◆ Recorded information:

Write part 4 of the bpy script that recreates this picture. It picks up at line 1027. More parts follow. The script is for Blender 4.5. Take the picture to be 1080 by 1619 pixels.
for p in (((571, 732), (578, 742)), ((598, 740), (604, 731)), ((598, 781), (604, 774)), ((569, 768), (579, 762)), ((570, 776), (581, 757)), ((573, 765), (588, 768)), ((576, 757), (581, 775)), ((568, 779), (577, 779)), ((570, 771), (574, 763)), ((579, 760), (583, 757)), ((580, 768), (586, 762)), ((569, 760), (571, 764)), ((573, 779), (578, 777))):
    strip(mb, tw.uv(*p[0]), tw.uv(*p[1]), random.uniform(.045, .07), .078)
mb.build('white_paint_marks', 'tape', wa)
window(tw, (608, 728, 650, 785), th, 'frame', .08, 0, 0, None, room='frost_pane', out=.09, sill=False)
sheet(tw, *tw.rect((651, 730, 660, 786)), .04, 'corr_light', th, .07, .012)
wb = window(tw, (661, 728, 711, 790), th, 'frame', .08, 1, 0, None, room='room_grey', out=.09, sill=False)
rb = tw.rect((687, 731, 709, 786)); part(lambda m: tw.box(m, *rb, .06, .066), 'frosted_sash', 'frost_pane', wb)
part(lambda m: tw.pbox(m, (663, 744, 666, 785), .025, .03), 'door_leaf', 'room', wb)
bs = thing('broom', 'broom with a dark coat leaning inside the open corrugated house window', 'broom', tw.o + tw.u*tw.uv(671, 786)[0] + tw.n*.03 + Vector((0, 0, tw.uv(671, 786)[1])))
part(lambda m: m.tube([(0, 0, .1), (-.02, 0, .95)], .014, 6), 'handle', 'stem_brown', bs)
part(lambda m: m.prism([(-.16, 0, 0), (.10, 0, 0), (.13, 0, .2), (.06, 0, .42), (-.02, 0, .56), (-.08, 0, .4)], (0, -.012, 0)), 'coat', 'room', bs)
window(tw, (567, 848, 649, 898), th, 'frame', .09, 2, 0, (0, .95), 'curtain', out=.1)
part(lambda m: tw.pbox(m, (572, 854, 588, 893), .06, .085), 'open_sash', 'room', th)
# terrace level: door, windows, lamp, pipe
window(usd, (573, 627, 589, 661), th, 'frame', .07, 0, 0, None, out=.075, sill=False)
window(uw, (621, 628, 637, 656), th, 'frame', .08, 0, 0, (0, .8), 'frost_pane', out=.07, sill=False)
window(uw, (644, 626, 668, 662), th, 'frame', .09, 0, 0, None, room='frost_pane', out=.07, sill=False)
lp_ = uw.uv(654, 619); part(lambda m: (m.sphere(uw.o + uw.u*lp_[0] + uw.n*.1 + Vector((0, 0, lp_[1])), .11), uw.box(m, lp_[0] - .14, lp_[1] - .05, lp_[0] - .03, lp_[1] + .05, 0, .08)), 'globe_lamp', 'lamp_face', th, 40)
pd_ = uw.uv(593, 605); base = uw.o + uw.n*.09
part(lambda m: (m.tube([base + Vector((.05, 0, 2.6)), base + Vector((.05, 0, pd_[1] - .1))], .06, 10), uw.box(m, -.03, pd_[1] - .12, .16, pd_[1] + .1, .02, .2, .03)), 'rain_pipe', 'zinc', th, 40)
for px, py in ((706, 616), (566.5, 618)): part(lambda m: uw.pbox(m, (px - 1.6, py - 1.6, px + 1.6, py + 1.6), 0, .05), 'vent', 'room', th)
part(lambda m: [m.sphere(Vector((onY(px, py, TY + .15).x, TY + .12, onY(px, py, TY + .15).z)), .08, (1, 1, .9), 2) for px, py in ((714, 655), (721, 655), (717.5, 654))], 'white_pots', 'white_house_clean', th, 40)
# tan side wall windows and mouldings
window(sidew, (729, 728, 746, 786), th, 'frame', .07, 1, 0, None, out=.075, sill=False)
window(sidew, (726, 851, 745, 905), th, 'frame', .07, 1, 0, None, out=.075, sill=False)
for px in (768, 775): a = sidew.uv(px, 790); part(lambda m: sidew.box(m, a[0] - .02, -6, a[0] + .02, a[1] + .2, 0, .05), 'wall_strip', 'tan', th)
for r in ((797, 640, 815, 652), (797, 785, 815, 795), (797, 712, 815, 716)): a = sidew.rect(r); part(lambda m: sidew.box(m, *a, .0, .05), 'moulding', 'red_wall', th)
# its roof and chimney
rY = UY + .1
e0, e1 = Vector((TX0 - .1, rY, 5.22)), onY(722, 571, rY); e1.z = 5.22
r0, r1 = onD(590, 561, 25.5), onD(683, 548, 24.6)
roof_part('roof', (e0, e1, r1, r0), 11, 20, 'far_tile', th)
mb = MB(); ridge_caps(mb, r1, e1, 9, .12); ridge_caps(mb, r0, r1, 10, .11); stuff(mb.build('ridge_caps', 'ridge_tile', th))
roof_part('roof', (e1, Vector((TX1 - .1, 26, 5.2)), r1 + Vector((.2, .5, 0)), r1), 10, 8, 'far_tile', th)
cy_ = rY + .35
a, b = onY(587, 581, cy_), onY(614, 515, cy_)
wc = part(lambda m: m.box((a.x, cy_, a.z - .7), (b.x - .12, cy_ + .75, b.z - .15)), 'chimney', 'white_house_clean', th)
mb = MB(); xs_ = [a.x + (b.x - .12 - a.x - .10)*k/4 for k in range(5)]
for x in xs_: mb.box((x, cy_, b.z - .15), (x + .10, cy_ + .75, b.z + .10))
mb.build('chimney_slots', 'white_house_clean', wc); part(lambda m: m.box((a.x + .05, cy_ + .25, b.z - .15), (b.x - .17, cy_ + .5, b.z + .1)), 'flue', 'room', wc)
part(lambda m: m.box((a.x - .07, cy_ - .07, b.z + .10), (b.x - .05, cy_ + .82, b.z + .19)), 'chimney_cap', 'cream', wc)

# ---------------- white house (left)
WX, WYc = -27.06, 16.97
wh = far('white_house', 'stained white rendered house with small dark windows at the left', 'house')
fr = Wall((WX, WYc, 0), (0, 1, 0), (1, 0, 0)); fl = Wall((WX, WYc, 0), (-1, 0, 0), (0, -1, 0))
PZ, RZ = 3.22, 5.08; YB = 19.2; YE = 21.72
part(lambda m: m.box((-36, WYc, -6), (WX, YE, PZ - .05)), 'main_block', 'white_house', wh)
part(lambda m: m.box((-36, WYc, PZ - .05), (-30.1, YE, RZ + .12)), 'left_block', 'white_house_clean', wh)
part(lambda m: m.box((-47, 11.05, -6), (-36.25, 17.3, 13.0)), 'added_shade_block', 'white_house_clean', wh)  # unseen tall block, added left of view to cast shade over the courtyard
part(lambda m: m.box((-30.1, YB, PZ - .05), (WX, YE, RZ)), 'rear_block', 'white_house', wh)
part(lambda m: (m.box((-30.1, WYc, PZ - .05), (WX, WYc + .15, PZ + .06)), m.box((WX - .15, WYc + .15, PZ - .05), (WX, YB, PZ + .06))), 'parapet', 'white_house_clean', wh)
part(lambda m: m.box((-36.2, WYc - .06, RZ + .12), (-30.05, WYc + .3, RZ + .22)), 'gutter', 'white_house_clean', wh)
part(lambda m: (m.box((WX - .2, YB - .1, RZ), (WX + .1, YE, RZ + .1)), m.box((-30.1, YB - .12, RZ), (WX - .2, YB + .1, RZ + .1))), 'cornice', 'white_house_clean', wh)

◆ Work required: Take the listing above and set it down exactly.

◆ Result of the exercise:
Write part 4 of the bpy script that recreates this picture. It picks up at line 1027. More parts follow. The script is for Blender 4.5. Take the picture to be 1080 by 1619 pixels.
for p in (((571, 732), (578, 742)), ((598, 740), (604, 731)), ((598, 781), (604, 774)), ((569, 768), (579, 762)), ((570, 776), (581, 757)), ((573, 765), (588, 768)), ((576, 757), (581, 775)), ((568, 779), (577, 779)), ((570, 771), (574, 763)), ((579, 760), (583, 757)), ((580, 768), (586, 762)), ((569, 760), (571, 764)), ((573, 779), (578, 777))):
    strip(mb, tw.uv(*p[0]), tw.uv(*p[1]), random.uniform(.045, .07), .078)
mb.build('white_paint_marks', 'tape', wa)
window(tw, (608, 728, 650, 785), th, 'frame', .08, 0, 0, None, room='frost_pane', out=.09, sill=False)
sheet(tw, *tw.rect((651, 730, 660, 786)), .04, 'corr_light', th, .07, .012)
wb = window(tw, (661, 728, 711, 790), th, 'frame', .08, 1, 0, None, room='room_grey', out=.09, sill=False)
rb = tw.rect((687, 731, 709, 786)); part(lambda m: tw.box(m, *rb, .06, .066), 'frosted_sash', 'frost_pane', wb)
part(lambda m: tw.pbox(m, (663, 744, 666, 785), .025, .03), 'door_leaf', 'room', wb)
bs = thing('broom', 'broom with a dark coat leaning inside the open corrugated house window', 'broom', tw.o + tw.u*tw.uv(671, 786)[0] + tw.n*.03 + Vector((0, 0, tw.uv(671, 786)[1])))
part(lambda m: m.tube([(0, 0, .1), (-.02, 0, .95)], .014, 6), 'handle', 'stem_brown', bs)
part(lambda m: m.prism([(-.16, 0, 0), (.10, 0, 0), (.13, 0, .2), (.06, 0, .42), (-.02, 0, .56), (-.08, 0, .4)], (0, -.012, 0)), 'coat', 'room', bs)
window(tw, (567, 848, 649, 898), th, 'frame', .09, 2, 0, (0, .95), 'curtain', out=.1)
part(lambda m: tw.pbox(m, (572, 854, 588, 893), .06, .085), 'open_sash', 'room', th)
# terrace level: door, windows, lamp, pipe
window(usd, (573, 627, 589, 661), th, 'frame', .07, 0, 0, None, out=.075, sill=False)
window(uw, (621, 628, 637, 656), th, 'frame', .08, 0, 0, (0, .8), 'frost_pane', out=.07, sill=False)
window(uw, (644, 626, 668, 662), th, 'frame', .09, 0, 0, None, room='frost_pane', out=.07, sill=False)
lp_ = uw.uv(654, 619); part(lambda m: (m.sphere(uw.o + uw.u*lp_[0] + uw.n*.1 + Vector((0, 0, lp_[1])), .11), uw.box(m, lp_[0] - .14, lp_[1] - .05, lp_[0] - .03, lp_[1] + .05, 0, .08)), 'globe_lamp', 'lamp_face', th, 40)
pd_ = uw.uv(593, 605); base = uw.o + uw.n*.09
part(lambda m: (m.tube([base + Vector((.05, 0, 2.6)), base + Vector((.05, 0, pd_[1] - .1))], .06, 10), uw.box(m, -.03, pd_[1] - .12, .16, pd_[1] + .1, .02, .2, .03)), 'rain_pipe', 'zinc', th, 40)
for px, py in ((706, 616), (566.5, 618)): part(lambda m: uw.pbox(m, (px - 1.6, py - 1.6, px + 1.6, py + 1.6), 0, .05), 'vent', 'room', th)
part(lambda m: [m.sphere(Vector((onY(px, py, TY + .15).x, TY + .12, onY(px, py, TY + .15).z)), .08, (1, 1, .9), 2) for px, py in ((714, 655), (721, 655), (717.5, 654))], 'white_pots', 'white_house_clean', th, 40)
# tan side wall windows and mouldings
window(sidew, (729, 728, 746, 786), th, 'frame', .07, 1, 0, None, out=.075, sill=False)
window(sidew, (726, 851, 745, 905), th, 'frame', .07, 1, 0, None, out=.075, sill=False)
for px in (768, 775): a = sidew.uv(px, 790); part(lambda m: sidew.box(m, a[0] - .02, -6, a[0] + .02, a[1] + .2, 0, .05), 'wall_strip', 'tan', th)
for r in ((797, 640, 815, 652), (797, 785, 815, 795), (797, 712, 815, 716)): a = sidew.rect(r); part(lambda m: sidew.box(m, *a, .0, .05), 'moulding', 'red_wall', th)
# its roof and chimney
rY = UY + .1
e0, e1 = Vector((TX0 - .1, rY, 5.22)), onY(722, 571, rY); e1.z = 5.22
r0, r1 = onD(590, 561, 25.5), onD(683, 548, 24.6)
roof_part('roof', (e0, e1, r1, r0), 11, 20, 'far_tile', th)
mb = MB(); ridge_caps(mb, r1, e1, 9, .12); ridge_caps(mb, r0, r1, 10, .11); stuff(mb.build('ridge_caps', 'ridge_tile', th))
roof_part('roof', (e1, Vector((TX1 - .1, 26, 5.2)), r1 + Vector((.2, .5, 0)), r1), 10, 8, 'far_tile', th)
cy_ = rY + .35
a, b = onY(587, 581, cy_), onY(614, 515, cy_)
wc = part(lambda m: m.box((a.x, cy_, a.z - .7), (b.x - .12, cy_ + .75, b.z - .15)), 'chimney', 'white_house_clean', th)
mb = MB(); xs_ = [a.x + (b.x - .12 - a.x - .10)*k/4 for k in range(5)]
for x in xs_: mb.box((x, cy_, b.z - .15), (x + .10, cy_ + .75, b.z + .10))
mb.build('chimney_slots', 'white_house_clean', wc); part(lambda m: m.box((a.x + .05, cy_ + .25, b.z - .15), (b.x - .17, cy_ + .5, b.z + .1)), 'flue', 'room', wc)
part(lambda m: m.box((a.x - .07, cy_ - .07, b.z + .10), (b.x - .05, cy_ + .82, b.z + .19)), 'chimney_cap', 'cream', wc)

# ---------------- white house (left)
WX, WYc = -27.06, 16.97
wh = far('white_house', 'stained white rendered house with small dark windows at the left', 'house')
fr = Wall((WX, WYc, 0), (0, 1, 0), (1, 0, 0)); fl = Wall((WX, WYc, 0), (-1, 0, 0), (0, -1, 0))
PZ, RZ = 3.22, 5.08; YB = 19.2; YE = 21.72
part(lambda m: m.box((-36, WYc, -6), (WX, YE, PZ - .05)), 'main_block', 'white_house', wh)
part(lambda m: m.box((-36, WYc, PZ - .05), (-30.1, YE, RZ + .12)), 'left_block', 'white_house_clean', wh)
part(lambda m: m.box((-47, 11.05, -6), (-36.25, 17.3, 13.0)), 'added_shade_block', 'white_house_clean', wh)  # unseen tall block, added left of view to cast shade over the courtyard
part(lambda m: m.box((-30.1, YB, PZ - .05), (WX, YE, RZ)), 'rear_block', 'white_house', wh)
part(lambda m: (m.box((-30.1, WYc, PZ - .05), (WX, WYc + .15, PZ + .06)), m.box((WX - .15, WYc + .15, PZ - .05), (WX, YB, PZ + .06))), 'parapet', 'white_house_clean', wh)
part(lambda m: m.box((-36.2, WYc - .06, RZ + .12), (-30.05, WYc + .3, RZ + .22)), 'gutter', 'white_house_clean', wh)
part(lambda m: (m.box((WX - .2, YB - .1, RZ), (WX + .1, YE, RZ + .1)), m.box((-30.1, YB - .12, RZ), (WX - .2, YB + .1, RZ + .1))), 'cornice', 'white_house_clean', wh)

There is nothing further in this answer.